You may really, really want a child and may in fact be mature enough, but financially, I don't think it's feasible.

You have to think too. Why do many relationships fail? Many times it has to do with financial matters. Add a baby to the mixture and the stress is much harder to deal with.
 
well it's not only that, he does want one, but i guess hes a little bit more intellegent than me and wants to wait a little bit longer, which is fair enough. i can see where hes coming from,
 
Yeah I can see him being worried about his mom... I don't think that's necessarily age related though! My husband was nervous to tell his and I was scared to death!

Have you considered housing and all of the lovely expenses that go with that?
 
leeanne, you have made a really good point, i know what you mean, i was bullied loads as a child, (well still kinda am) i think this maybe why i am so desperate for a baby, i feel like i should give the child all that i never had as a child although i had a great childhood from my parents even though my dad, well i cant stand him, i mean i had a great releationship with my mum and still do i just feel that i know how to do better for the child than my mum did for me....although i probably don't
 
i would really advise you to finish college and get your job sorted out first..that way you have it out the way and dont have a baby stopping you from doing anything. sometimes relationships break down because of the strain that pregnancy can put on a relationship. think about whether your relationship really is strong enough- use your head and not your heart..i'm not saying your wrong, but you really need to think seriously whether you do actually really want this, especially as you said your bf wouldnt be too pleased with the idea of you getting pregnant! good luck with your choice, hope it goes well x
 
Yeah I can see him being worried about his mom... I don't think that's necessarily age related though! My husband was nervous to tell his and I was scared to death!

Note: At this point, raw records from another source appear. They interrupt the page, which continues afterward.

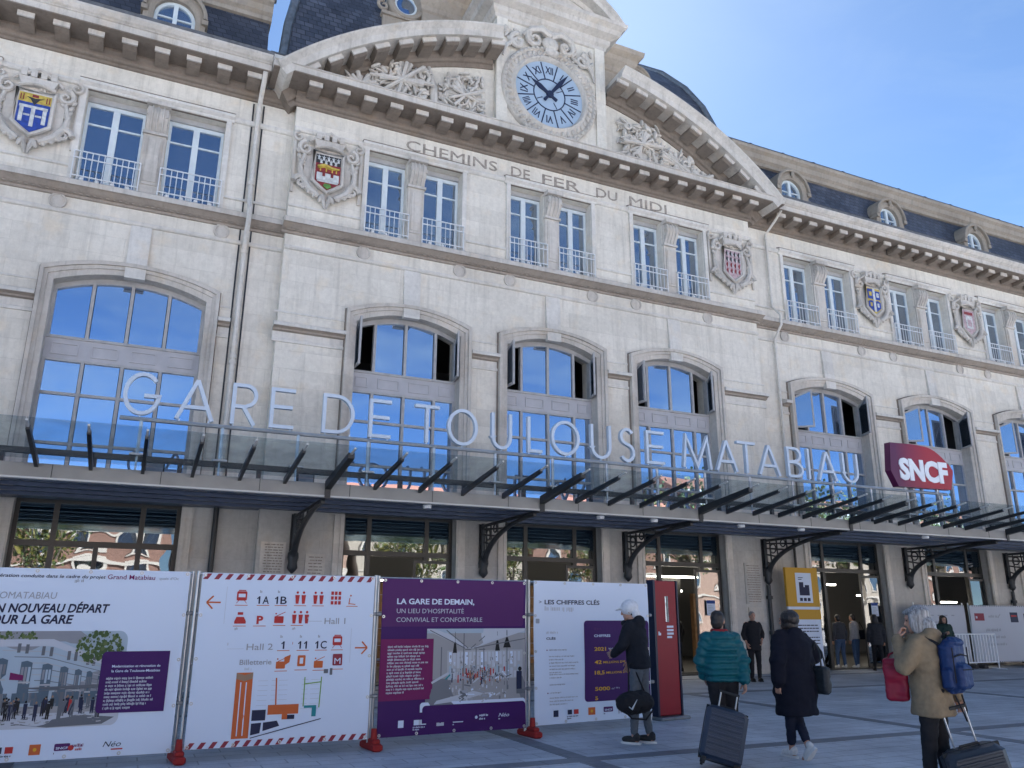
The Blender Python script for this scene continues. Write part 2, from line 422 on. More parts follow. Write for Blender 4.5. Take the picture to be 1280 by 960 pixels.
# ================================================================== STATION BUILDING
XC = 10.15; CL, CR = 2.50, 17.80; YW, YC = 19.5, 19.2
XL, XR = -13.2, 46.6
WBAY = [XC + k for k in (-21.33, -16.13, -10.93, 10.93, 16.13, 21.33, 26.53, 31.73)]
CBAY = [XC - 4.26, XC, XC + 4.26]
HWW, HWC = 1.63, 1.43
ZS, ZA = 8.86, 9.20

station = thing('station_building', 'long pale limestone railway station with clock pediment, slate roofs and arched blue windows', 'railway station', (XC, YW, 0))

def arch_pts(hw, z0, zs, za, n=14):
    s = za - zs; R = (hw*hw + s*s) / (2*s); cz = za - R; a0 = math.asin(hw / R)
    return [(-hw, z0)] + [(R*math.sin(-a0 + 2*a0*i/n), cz + R*math.cos(-a0 + 2*a0*i/n)) for i in range(n+1)] + [(hw, z0)]

def wall_block(x0, x1, yf, bays, hw, ohw, mat, th=.55):
    mb = MB()
    outer = [(x0, 4.0), (x1, 4.0), (x1, 15.3), (x0, 15.3)]
    loops = [outer]
    for b in bays:
        loops.append([(b + x, z) for x, z in arch_pts(hw + .02, 4.30, ZS + .02, ZA + .02)])
        for sgn in (-1, 1):
            a, c = sorted((sgn*ohw[0], sgn*ohw[1]))
            loops.append([(b+a, 11.42), (b+a, 13.84), (b+c, 13.84), (b+c, 11.42)])
    me = curve_mesh(loops, th)
    mb.mesh(me, Matrix.Translation((0, yf + th/2, 0)) @ STAND)
    # ground floor piers between the openings
    edges = [x0]
    for b in sorted(bays): edges += [b - hw, b + hw]
    edges.append(x1)
    for i in range(0, len(edges), 2): mb.box(edges[i], edges[i+1], yf, yf + th, 0, 4.0, 1)
    return part('facade_wall', mb, [mat, M['plinth']], station, True)

OW = (.27, 1.59); OC = (.25, 1.36)
wall_block(XL, CL, YW, WBAY[:3], HWW, OW, M['stone'])
wall_block(CL, CR, YC, CBAY, HWC, OC, M['stone'], .85)
wall_block(CR, XR, YW, WBAY[3:], HWW, OW, M['stone'])

# rooms behind the windows: floors, rear wall, end walls
mb = MB()
mb.box(XL, XR, 28, 28.2, 0, 15.2); mb.box(XL, XL+.2, YW+.6, 28, 0, 15.2); mb.box(XR-.2, XR, YW+.6, 28, 0, 15.2)
for z in (4.05, 10.6, 15.05): mb.box(XL+.2, XR-.2, YW+.6, 28, z, z+.15)
for x in (1.6, 18.7, -5+1.6, 29): mb.box(x-.1, x+.1, YW+.6, 28, 4.2, 15.05)
part('interior_shell', mb, M['interior'], station, True)
mb = MB(); mb.box(XL+.2, XR-.2, YW+.56, 28, .004, .03); part('hall_floor', mb, M['interior_floor'], station, True)
for a in ((5, 16, 26.0, 26.2, .03, 2.6), (19, 24, 25, 25.2, .03, 2.4)):
    mb = MB(); mb.box(*a); part('hall_screen', mb, M['wood'], station, True)
lm = lampmat('lit tube', (1, .93, .8), 5)
for (x0, x1, y, z) in ((13.3, 16.2, 20.9, 2.74), (13.5, 16.0, 21.6, 2.34), (19.9, 21.9, 20.9, 2.62), (25.0, 28.0, 21.0, 2.10), (13.3, 16.0, 23, 2.72), (20.2, 22.0, 22.6, 2.55), (25.2, 28, 23, 2.35), (9.0, 11.5, 24.5, 2.4), (4.8, 7.2, 24.5, 2.6)):
    mb = MB(); mb.box(x0, x1, y, y+.08, z, z+.05); part('strip_lamp', mb, lm, station, True)
# overhead information board seen through the doors
mb = MB(); mb.box(13.4, 15.8, 21.4, 21.5, 2.25, 2.75); part('hall_panel', mb, M['frame_bronze'], station, True)

# ---------------------------------------------------------------- horizontal mouldings
def segs(x0, x1, holes):
    out = []; x = x0
    for a, b in sorted(holes):
        if a > x + .03: out.append((x, min(a, x1)))
        x = max(x, b)
    if x < x1: out.append((x, x1))
    return out

blocks = [(XL, CL, YW, WBAY[:3], HWW, OW), (CL, CR, YC, CBAY, HWC, OC), (CR, XR, YW, WBAY[3:], HWW, OW)]
PIPES = [1.57, 18.73]
CRESTS = [(-8.58, YW), (-3.39, YW), (3.42, YC), (16.88, YC), (23.68, YW), (28.88, YW), (34.08, YW), (39.28, YW)]
for (x0, x1, yf, bays, hw, ow) in blocks:
    centre = yf == YC
    e0 = x0 - (.1 if centre else 0); e1 = x1 + (.1 if centre else 0)
    # impost band on the piers
    holes = [(b - hw - .29, b + hw + .29) for b in bays]
    if not centre:
        holes.append((1.42, 2.6)); holes.append((17.7, 18.9))
    for a, b in segs(e0, e1, holes):
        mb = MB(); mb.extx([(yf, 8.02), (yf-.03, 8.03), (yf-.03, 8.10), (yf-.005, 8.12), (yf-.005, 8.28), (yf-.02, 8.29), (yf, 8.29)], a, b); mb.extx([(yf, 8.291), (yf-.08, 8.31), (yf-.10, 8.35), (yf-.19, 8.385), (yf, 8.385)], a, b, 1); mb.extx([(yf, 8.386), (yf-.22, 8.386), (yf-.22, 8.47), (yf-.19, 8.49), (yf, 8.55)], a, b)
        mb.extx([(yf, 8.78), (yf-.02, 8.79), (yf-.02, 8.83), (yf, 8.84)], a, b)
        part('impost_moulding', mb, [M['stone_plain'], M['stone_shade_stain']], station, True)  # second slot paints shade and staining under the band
    # fillet, string course, dado, architrave
    mb = MB()
    mb.extx([(yf, 10.50), (yf-.05, 10.52), (yf-.07, 10.56), (yf-.03, 10.58), (yf-.03, 10.62), (yf, 10.64)], x0, x1)
    for a, b in segs(x0, x1, [(q - ow[1] - .12, q + ow[1] + .12) for q in bays]):
        mb.extx([(yf, 11.70), (yf-.05, 11.72), (yf-.05, 11.77), (yf, 11.80)], a, b)
    mb.extx([(yf, 13.90), (yf-.05, 13.92), (yf-.09, 13.98), (yf-.09, 14.03), (yf, 14.06)], x0, x1)
    part('wall_moulding', mb, M['stone_plain'], station, True)
    mb = MB()
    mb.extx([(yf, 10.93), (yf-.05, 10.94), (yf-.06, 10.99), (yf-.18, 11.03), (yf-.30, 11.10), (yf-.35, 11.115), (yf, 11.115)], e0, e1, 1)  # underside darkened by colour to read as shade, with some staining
    mb.extx([(yf, 11.116), (yf-.36, 11.116), (yf-.36, 11.24), (yf-.32, 11.27), (yf, 11.34)], e0, e1)
    # small dentils under the string course
    x = e0 + .1
    while x < e1 - .1:
        mb.box(x, x+.07, yf-.145, yf-.02, 10.995, 11.045, 1); x += .14
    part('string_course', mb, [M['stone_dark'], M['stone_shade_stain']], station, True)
    # round medallions
    for b in bays:
        for d in ((-1.82, 1.78) if not centre else (-1.36, 1.36)):
            mb = MB(); cx = b + d
            ring = lambda r, y: [(cx + r*math.cos(2*PI*i/20), y, 10.785 + r*math.sin(2*PI*i/20)) for i in range(20)]
            mb.rings([ring(.19, yf), ring(.19, yf-.05), ring(.155, yf-.05), ring(.14, yf-.025), ring(.06, yf-.05)])
            part('medallion', mb, M['stone_dark'], station, True, smooth=40)
    # keystone strips
    for b in bays:
        mb = MB()
        mb.add([(b-.22, yf-.13, 9.13), (b+.22, yf-.13, 9.13), (b+.23, yf-.05, 10.5), (b-.23, yf-.05, 10.5),
                (b-.22, yf+.02, 9.13), (b+.22, yf+.02, 9.13), (b+.23, yf+.02, 10.5), (b-.23, yf+.02, 10.5)],
               [(0,1,2,3), (7,6,5,4), (0,4,5,1), (1,5,6,2), (2,6,7,3), (3,7,4,0)])
        part('keystone', mb, M['stone_plain'], station, True)

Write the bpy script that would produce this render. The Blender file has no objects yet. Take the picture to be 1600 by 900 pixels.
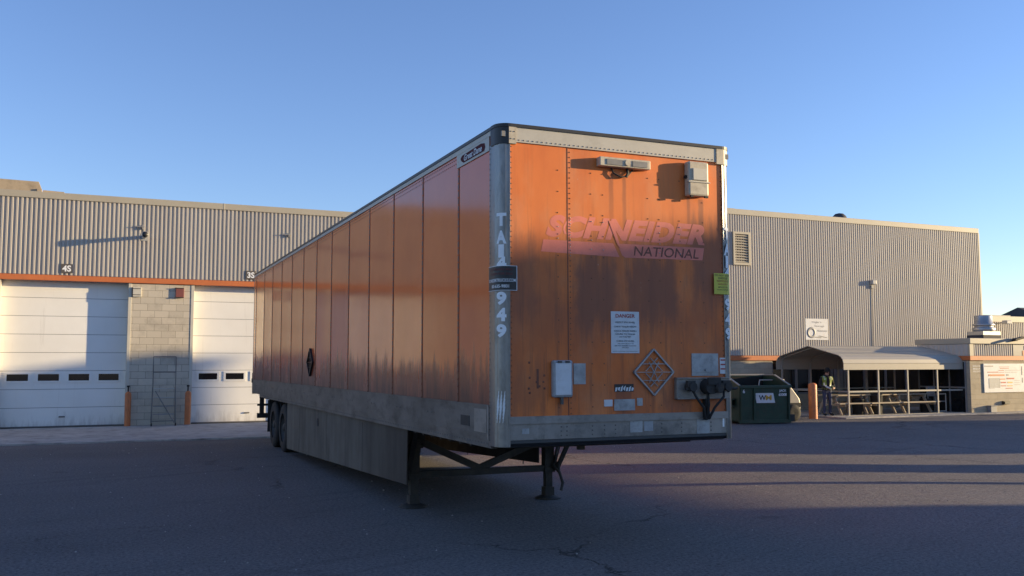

Have you considered housing and all of the lovely expenses that go with that?

haha well, for like a year i've been looking up housing and private renting, as we obviously wouldnt want to end up on a council estate as its not the kind of enviroment i would like to bring a child up on...no offence to those who do, but im sure you will still understand what i mean. and yeah we have thought about it, we want to stay at home while the baby is young and we get a bit more sorted and then move out into a 2 bedroom flat, with essentials, probably wont have a house phone, asi know what i'd be like with that lol, and we all have mobiles :)
 
i would really advise you to finish college and get your job sorted out first..that way you have it out the way and dont have a baby stopping you from doing anything. sometimes relationships break down because of the strain that pregnancy can put on a relationship. think about whether your relationship really is strong enough- use your head and not your heart..i'm not saying your wrong, but you really need to think seriously whether you do actually really want this, especially as you said your bf wouldnt be too pleased with the idea of you getting pregnant! good luck with your choice, hope it goes well x

I agree. There are women in their 20's and 30's having babies or have had babies and if you read around the forum, there are a number of women going through relationship issues. These women planned a child with their partner, and now the partner wants out or is going through some sort of depression.

Take a look in the single mom's forum. It's not easy on these gals!